Anxiety centered again on the oil market as fears intensified that the war could block production in the Persian Gulf for a long time and contribute to a debilitating surge of inflation for the global economy. The risks looked especially acute because Iran’s leadership signaled it would keep up pressure in the region, including through leverage linked to the Strait of Hormuz.

Iran’s new supreme leader issued his first statement Thursday since succeeding his late father, saying the country would keep up attacks on Gulf Arab neighbors and use the effective closure of the Strait of Hormuz as leverage against the United States and Israel. The Strait of Hormuz typically carries about a fifth of the world’s oil, and AP reported that oil producers in the region were cutting production because their crude had nowhere to go.

The International Energy Agency said Wednesday that its members would release a record amount of oil—400 million barrels—from stockpiles built for such emergencies. Still, AP reported that such moves were short-term fixes that did not clear the long-term risk, including the possibility that prices could jump further if the strait remained closed.

Analysts cited by AP said that if the Strait of Hormuz stays closed, oil prices could rise to $150. In the stock market, the reaction came as traders also looked at the broader economic backdrop, where worries about “stagflation” had been raised by weak employment data.

AP said last month’s hiring by U.S. employers was unexpectedly weak, prompting concerns about a worst-case scenario in which growth stagnates while inflation remains high.
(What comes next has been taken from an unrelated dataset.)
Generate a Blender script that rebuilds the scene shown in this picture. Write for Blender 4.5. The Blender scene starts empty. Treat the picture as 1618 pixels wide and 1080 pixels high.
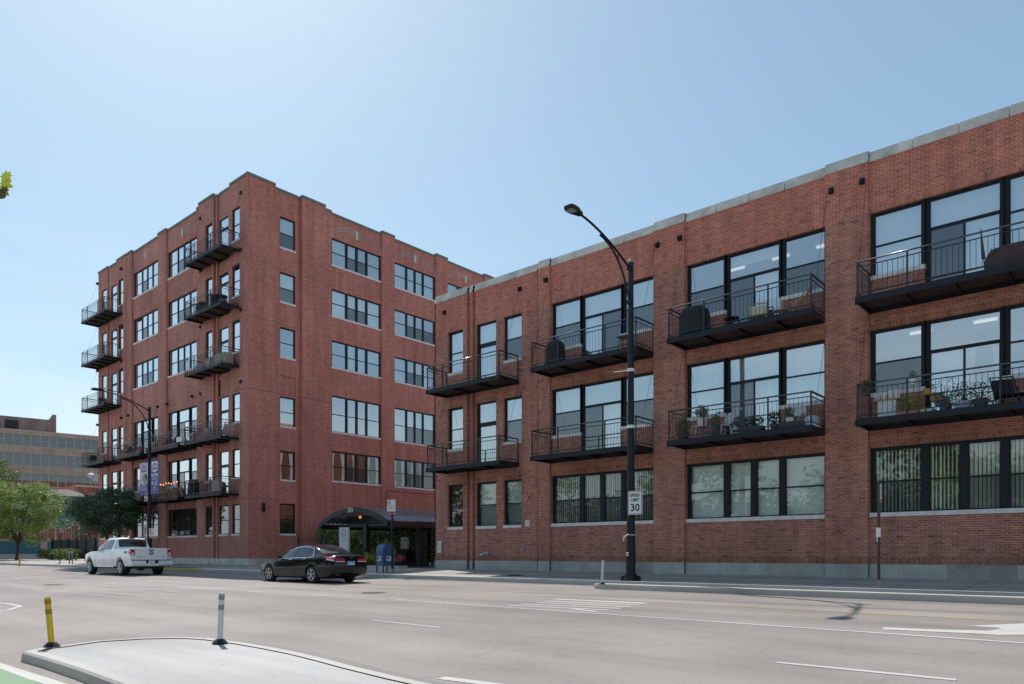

Thursday brought a more encouraging signal for labor, with a report saying the number of U.S. workers applying for unemployment benefits inched lower last week, a sign that layoffs might be remaining low in multiple parts of the country.

Earnings and guidance updates added to the day’s stock-specific moves. Dollar General reported better profit and revenue than analysts expected for the latest quarter, but its forecasts for revenue this upcoming year indicated a potential slowdown in growth, and its stock fell 6.1%. Companies with large fuel bills also struggled, with Carnival down 7.9% and United Airlines down 4.6%.

AP also said worries about the private-credit industry continued to weigh on markets as investors pulled money from some funds and companies that have lent to businesses facing profit threats. It cited the impact on Morgan Stanley, saying the firm fell 4.1% after its North Haven Private Income Fund allowed investors to redeem 5% of total shares rather than nearly 11% of shares investors had requested, with the 5% cap described as the advertised limit.

Across global markets, indexes fell in Europe and Asia, including Japan’s Nikkei 225 down 1% and France’s CAC 40 down 0.7%. In the bond market, Treasury yields kept rising as oil-price pressure fed through to rates, with the 10-year Treasury yield rising to 4.26% from 4.21% late Wednesday and from just 3.97% before the war started.

Higher yields make borrowing more expensive for households and businesses, and AP said traders pushed back forecasts for when the Federal Reserve could resume interest-rate cuts. It also noted that President Donald Trump has been calling angrily for such cuts, which could boost the economy and job market while also potentially worsening inflation.

By the end of Thursday’s session, AP reported that the S&P 500 fell 103.18 points to 6,672.62, the Dow dropped 739.42 points to 46,677.85, and the Nasdaq sank 404.16 points to 22,311.98. In commodities, benchmark U.S. crude rose 9.7% to settle at $95.73.